**EXERCISE AIM:** Which lines have the string "script"? Copy all of them from the entries below.
>>>>
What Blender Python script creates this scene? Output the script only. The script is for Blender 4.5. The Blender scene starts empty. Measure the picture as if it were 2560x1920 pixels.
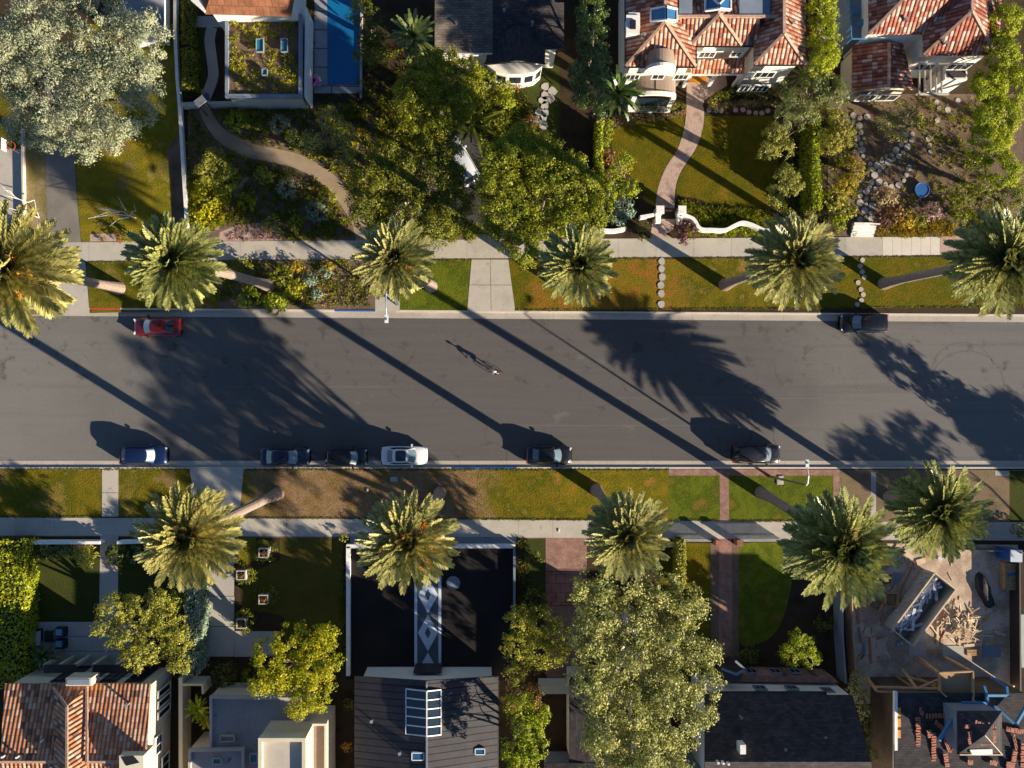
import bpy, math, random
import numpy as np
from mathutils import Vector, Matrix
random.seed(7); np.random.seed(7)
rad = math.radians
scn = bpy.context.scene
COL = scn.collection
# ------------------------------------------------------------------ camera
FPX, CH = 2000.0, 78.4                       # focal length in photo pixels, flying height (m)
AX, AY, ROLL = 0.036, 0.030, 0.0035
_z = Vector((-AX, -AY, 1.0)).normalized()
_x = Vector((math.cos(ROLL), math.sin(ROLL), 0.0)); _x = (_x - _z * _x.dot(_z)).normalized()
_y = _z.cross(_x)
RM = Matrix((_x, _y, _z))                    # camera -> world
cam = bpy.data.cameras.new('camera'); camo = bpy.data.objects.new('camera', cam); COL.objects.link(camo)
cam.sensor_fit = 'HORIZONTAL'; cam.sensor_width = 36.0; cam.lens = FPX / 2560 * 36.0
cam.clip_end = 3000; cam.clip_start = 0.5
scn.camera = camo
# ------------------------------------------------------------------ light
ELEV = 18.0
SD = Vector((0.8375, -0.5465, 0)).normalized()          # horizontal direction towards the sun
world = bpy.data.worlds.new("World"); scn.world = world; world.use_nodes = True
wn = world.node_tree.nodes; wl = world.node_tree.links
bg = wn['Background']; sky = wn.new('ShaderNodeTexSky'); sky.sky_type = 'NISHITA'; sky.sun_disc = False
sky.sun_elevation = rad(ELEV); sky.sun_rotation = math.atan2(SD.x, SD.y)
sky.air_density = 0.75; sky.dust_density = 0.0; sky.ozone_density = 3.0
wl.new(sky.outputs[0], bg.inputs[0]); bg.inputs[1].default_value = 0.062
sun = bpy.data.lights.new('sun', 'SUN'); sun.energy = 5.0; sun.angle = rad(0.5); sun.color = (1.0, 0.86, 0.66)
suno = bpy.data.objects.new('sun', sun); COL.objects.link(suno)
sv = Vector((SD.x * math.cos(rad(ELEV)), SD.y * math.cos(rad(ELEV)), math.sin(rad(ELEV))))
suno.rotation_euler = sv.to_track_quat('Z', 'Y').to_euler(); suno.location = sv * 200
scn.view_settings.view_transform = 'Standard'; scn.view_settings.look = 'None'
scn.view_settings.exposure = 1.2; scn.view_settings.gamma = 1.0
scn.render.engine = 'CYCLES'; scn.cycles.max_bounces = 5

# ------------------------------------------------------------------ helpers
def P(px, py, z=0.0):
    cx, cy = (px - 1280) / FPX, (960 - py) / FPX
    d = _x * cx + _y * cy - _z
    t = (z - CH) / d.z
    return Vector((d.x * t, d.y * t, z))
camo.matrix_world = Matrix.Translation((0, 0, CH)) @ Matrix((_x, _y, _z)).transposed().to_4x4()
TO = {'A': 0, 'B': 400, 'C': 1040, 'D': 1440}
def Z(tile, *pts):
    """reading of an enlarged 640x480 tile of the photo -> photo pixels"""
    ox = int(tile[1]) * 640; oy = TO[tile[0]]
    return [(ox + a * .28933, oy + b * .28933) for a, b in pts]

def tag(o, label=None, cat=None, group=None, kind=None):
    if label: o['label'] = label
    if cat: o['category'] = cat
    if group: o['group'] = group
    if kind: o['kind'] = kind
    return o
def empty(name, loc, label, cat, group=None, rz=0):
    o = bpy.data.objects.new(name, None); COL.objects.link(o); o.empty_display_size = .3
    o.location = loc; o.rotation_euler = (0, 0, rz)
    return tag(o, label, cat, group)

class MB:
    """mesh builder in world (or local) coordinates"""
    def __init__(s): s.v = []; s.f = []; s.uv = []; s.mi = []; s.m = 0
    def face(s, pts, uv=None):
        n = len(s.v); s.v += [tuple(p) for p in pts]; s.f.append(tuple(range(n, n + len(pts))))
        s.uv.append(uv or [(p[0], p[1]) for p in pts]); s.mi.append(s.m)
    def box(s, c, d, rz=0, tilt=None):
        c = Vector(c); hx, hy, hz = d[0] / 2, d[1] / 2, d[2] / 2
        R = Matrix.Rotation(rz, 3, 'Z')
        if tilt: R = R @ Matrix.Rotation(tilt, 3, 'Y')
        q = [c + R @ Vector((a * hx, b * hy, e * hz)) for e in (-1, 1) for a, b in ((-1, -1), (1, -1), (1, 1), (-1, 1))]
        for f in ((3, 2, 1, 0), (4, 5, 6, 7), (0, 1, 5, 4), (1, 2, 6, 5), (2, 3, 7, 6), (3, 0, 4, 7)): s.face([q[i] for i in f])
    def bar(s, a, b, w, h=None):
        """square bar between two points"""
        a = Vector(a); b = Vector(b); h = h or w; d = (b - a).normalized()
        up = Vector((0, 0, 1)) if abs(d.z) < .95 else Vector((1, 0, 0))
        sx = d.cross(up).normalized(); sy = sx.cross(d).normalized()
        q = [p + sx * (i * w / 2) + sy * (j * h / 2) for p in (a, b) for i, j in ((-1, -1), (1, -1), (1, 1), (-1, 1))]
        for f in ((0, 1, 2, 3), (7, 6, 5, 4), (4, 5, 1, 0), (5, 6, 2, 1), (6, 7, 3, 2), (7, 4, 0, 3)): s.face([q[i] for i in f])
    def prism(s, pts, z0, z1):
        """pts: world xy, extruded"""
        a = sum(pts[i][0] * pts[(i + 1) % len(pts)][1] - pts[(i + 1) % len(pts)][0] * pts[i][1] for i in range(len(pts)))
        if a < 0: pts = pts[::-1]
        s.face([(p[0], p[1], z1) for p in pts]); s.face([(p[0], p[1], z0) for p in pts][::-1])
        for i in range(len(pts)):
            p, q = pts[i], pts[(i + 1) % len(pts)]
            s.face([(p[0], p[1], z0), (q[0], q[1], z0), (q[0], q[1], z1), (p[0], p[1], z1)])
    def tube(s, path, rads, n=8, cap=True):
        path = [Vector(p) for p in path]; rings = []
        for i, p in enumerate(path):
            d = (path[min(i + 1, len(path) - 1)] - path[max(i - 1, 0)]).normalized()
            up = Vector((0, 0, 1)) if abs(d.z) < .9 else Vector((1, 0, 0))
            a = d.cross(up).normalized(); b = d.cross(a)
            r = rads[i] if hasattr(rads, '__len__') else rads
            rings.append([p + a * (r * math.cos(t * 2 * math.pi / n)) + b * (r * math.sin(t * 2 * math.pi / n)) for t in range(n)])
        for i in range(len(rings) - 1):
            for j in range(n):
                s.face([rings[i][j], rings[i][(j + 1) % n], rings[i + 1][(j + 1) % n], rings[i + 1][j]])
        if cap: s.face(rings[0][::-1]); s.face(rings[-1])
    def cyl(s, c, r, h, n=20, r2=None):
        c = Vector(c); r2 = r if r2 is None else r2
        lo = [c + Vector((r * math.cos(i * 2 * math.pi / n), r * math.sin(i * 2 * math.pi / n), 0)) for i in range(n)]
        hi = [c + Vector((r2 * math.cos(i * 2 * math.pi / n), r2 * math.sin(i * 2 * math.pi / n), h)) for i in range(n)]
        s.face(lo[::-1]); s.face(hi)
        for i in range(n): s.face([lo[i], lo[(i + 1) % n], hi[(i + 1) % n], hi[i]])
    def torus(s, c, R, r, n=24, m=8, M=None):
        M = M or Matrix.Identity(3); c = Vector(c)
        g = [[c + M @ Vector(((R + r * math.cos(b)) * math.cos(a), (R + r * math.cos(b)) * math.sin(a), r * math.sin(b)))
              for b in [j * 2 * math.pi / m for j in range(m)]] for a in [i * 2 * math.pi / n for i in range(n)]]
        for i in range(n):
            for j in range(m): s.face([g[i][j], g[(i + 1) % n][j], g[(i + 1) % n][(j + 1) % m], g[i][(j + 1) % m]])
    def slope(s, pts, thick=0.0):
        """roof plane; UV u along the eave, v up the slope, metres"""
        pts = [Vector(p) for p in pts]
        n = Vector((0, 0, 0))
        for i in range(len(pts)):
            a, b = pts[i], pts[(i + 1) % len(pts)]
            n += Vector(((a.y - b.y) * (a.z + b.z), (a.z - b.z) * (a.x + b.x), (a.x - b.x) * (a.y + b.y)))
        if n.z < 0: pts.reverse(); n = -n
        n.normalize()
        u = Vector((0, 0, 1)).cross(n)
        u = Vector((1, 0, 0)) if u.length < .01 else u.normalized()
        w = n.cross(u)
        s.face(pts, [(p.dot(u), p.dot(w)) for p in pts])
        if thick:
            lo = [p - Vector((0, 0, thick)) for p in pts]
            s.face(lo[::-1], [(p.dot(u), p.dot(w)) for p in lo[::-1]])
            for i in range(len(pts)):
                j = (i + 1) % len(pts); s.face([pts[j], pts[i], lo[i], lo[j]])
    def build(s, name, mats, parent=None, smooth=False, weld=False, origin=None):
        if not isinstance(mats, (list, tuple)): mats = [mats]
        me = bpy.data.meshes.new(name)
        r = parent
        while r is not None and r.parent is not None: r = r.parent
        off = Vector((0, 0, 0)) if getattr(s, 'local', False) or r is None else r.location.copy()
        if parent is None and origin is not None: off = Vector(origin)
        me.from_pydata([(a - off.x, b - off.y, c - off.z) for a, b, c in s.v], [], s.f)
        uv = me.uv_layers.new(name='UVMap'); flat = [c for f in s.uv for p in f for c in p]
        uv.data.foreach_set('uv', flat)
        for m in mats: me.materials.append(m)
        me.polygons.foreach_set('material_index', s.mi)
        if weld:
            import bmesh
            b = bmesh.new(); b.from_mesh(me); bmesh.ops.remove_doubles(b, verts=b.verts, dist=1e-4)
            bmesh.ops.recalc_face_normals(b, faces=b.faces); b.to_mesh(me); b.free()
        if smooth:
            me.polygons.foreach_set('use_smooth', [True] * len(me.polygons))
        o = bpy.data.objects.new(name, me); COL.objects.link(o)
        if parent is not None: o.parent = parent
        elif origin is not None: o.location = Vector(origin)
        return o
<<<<
>>>>
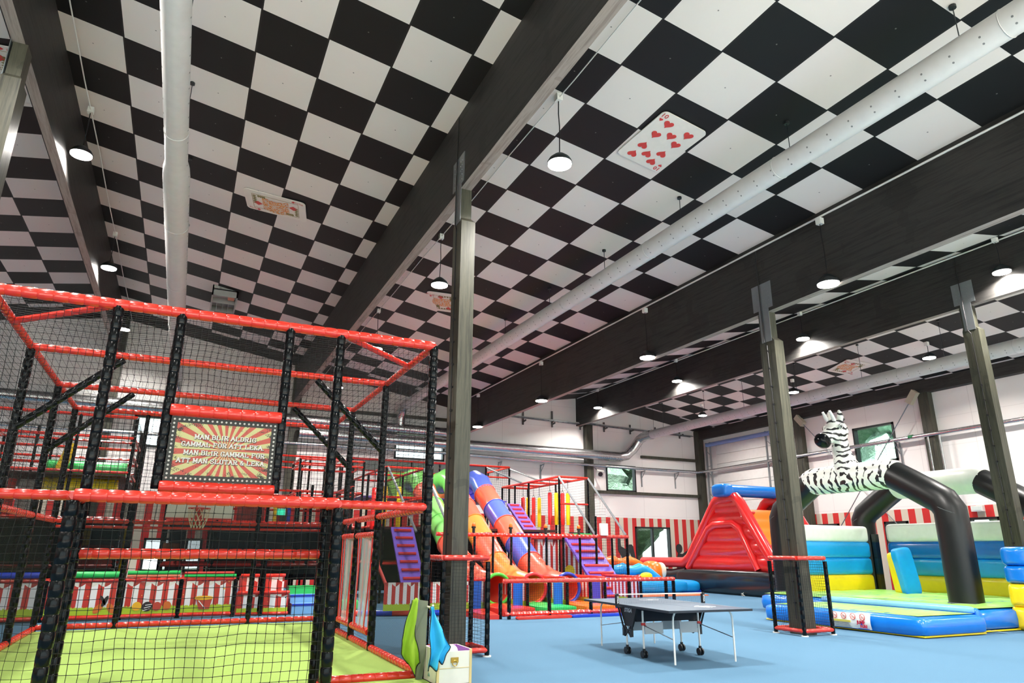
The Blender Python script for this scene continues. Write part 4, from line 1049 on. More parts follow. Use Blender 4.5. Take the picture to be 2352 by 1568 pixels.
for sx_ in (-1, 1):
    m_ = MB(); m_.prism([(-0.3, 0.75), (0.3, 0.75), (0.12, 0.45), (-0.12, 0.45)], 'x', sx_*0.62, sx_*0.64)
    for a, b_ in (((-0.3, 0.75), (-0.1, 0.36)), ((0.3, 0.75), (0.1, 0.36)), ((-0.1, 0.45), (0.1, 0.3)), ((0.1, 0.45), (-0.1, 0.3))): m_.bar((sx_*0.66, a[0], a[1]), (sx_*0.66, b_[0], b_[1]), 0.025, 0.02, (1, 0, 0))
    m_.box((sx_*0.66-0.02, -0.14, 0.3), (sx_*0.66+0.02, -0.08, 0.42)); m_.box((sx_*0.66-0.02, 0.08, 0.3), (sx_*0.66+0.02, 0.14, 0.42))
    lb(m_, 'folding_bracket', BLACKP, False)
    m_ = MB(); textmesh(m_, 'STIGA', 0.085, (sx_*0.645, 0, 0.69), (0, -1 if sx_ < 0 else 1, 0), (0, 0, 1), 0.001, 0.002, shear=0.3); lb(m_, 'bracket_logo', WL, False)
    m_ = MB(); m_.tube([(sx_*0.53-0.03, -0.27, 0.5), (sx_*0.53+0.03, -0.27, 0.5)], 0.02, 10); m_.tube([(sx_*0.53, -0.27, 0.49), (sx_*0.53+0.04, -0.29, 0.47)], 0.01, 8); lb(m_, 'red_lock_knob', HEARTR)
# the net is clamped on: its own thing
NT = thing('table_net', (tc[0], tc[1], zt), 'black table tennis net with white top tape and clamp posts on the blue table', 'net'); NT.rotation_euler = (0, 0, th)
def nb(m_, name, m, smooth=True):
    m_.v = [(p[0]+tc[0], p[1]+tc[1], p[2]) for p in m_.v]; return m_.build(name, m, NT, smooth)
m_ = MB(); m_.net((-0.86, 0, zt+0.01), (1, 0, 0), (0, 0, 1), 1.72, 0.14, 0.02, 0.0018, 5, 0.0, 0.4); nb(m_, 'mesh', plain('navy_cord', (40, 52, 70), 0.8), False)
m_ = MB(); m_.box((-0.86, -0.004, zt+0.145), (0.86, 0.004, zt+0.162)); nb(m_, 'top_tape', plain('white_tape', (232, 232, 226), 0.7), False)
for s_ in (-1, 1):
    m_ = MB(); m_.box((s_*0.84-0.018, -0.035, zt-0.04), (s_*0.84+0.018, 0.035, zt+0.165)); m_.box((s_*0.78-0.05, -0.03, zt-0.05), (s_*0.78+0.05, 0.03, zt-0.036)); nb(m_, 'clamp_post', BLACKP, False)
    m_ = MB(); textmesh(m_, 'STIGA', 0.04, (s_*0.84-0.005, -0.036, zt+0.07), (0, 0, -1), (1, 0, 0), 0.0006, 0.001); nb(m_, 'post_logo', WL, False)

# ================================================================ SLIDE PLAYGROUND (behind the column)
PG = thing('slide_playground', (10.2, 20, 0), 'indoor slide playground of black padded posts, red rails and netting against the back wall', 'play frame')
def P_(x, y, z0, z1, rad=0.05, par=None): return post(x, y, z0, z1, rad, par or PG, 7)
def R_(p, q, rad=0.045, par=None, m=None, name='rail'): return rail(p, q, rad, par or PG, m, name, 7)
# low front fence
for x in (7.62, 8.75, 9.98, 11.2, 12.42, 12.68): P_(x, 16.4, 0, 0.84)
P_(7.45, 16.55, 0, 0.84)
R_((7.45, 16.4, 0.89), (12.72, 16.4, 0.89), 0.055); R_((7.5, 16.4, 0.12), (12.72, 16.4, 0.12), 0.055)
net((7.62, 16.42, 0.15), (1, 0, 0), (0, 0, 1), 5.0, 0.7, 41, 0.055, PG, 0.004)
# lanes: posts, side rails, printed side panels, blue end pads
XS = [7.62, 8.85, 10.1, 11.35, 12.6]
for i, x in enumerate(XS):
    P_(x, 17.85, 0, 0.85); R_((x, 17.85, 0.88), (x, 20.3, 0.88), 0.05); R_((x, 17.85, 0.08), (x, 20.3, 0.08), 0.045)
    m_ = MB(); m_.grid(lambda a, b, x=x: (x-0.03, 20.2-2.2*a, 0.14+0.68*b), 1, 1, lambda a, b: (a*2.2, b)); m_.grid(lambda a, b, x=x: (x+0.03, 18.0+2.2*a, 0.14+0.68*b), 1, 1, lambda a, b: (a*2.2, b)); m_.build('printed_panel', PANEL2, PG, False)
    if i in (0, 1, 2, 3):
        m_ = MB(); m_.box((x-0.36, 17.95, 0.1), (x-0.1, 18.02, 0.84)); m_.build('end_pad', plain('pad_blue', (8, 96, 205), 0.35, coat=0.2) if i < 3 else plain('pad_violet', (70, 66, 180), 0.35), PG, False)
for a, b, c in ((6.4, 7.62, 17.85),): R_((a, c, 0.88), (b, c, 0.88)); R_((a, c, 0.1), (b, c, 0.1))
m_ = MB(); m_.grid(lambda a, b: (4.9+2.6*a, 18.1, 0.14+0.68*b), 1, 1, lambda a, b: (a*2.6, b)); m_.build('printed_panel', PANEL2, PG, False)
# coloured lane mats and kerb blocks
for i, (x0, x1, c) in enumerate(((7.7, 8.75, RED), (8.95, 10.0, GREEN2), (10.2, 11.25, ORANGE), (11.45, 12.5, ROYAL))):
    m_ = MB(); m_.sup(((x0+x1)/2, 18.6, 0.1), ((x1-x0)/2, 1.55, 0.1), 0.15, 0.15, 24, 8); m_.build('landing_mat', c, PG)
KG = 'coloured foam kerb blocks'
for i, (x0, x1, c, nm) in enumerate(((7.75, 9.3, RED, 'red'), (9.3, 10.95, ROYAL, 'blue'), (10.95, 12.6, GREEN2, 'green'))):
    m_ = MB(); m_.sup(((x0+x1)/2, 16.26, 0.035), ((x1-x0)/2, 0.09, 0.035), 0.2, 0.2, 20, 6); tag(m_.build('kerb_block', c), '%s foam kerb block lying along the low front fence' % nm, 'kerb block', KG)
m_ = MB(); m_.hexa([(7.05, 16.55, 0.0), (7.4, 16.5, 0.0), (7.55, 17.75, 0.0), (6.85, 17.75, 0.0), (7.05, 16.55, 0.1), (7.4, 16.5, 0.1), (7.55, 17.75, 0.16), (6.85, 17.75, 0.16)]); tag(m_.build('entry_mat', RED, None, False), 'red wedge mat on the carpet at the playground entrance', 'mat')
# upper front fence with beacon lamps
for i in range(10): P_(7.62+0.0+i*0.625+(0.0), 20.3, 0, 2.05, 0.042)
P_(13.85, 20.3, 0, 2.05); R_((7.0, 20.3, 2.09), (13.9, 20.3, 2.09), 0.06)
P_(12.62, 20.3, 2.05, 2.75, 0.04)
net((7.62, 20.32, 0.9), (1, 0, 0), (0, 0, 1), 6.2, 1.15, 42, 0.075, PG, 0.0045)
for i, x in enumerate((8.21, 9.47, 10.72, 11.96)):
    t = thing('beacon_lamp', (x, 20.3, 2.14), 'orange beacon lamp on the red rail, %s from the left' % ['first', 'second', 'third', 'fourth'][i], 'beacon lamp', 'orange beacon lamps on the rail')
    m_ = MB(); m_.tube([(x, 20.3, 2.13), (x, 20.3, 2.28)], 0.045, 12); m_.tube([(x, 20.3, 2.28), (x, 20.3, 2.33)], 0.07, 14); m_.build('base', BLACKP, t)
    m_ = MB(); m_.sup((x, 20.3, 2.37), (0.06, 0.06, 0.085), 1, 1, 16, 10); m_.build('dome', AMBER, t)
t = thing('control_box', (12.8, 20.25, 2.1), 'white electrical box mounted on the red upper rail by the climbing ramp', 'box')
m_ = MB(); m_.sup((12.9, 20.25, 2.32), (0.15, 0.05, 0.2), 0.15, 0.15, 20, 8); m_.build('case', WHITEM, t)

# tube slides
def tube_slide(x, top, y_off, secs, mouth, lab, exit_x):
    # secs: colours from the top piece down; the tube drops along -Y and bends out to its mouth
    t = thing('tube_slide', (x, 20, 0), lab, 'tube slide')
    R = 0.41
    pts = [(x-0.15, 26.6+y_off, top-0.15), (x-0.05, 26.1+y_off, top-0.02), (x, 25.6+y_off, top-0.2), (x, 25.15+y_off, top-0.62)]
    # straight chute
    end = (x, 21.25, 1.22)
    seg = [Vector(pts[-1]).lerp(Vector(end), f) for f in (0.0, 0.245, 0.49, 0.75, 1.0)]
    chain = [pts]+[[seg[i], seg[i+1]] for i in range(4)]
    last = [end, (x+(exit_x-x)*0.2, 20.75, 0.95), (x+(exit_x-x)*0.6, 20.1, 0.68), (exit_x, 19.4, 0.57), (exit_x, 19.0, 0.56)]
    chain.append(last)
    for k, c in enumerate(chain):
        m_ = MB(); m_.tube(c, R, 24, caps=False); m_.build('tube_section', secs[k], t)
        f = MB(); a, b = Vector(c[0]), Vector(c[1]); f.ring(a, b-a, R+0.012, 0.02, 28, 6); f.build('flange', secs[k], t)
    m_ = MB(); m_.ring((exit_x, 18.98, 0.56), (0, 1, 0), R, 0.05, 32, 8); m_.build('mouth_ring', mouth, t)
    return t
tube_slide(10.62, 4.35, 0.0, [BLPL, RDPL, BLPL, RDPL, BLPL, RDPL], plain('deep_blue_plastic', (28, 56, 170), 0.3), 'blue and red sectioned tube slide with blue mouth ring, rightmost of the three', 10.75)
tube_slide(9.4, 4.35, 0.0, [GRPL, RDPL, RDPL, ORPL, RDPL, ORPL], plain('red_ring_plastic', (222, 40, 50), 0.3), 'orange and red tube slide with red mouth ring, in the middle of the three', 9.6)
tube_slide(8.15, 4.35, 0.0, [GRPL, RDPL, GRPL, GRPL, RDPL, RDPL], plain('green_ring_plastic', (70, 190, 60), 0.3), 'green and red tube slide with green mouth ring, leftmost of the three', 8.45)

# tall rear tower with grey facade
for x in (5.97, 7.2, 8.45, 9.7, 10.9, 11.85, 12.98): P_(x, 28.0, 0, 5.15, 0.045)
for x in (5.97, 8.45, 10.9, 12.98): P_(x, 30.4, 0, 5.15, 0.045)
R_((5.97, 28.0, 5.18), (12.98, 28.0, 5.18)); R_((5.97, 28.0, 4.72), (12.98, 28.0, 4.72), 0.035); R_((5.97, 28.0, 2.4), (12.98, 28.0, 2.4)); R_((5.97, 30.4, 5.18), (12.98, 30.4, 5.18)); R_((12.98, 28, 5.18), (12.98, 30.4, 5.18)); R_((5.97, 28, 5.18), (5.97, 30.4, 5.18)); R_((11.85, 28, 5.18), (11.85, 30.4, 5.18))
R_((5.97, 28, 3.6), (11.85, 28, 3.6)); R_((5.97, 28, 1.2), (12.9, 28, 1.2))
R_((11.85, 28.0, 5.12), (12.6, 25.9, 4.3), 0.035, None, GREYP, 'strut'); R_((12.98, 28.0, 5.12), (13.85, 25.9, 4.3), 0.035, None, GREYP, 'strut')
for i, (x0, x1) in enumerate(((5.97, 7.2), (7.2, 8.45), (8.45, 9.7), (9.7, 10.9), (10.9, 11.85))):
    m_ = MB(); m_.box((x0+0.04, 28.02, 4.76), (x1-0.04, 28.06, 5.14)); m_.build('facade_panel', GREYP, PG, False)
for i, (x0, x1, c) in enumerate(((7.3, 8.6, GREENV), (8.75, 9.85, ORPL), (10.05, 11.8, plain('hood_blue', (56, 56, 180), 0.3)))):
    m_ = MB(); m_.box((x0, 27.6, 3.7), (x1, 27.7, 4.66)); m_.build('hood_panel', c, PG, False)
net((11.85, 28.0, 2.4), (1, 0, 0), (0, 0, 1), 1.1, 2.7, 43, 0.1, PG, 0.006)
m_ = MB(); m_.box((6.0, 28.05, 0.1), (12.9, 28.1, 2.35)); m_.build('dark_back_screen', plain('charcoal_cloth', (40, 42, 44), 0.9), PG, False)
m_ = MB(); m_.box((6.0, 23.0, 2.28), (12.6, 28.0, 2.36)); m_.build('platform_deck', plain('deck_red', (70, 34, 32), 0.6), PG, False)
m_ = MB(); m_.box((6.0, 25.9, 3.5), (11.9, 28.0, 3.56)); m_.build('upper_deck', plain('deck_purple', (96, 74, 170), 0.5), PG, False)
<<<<
**ANSWER TO THIS PROBLEM:**
What Blender Python script creates this scene? Output the script only. The script is for Blender 4.5. The Blender scene starts empty. Measure the picture as if it were 2560x1920 pixels.
The Blender Python script for this scene continues. Write part 4, from line 1049 on. More parts follow. Use Blender 4.5. Take the picture to be 2352 by 1568 pixels.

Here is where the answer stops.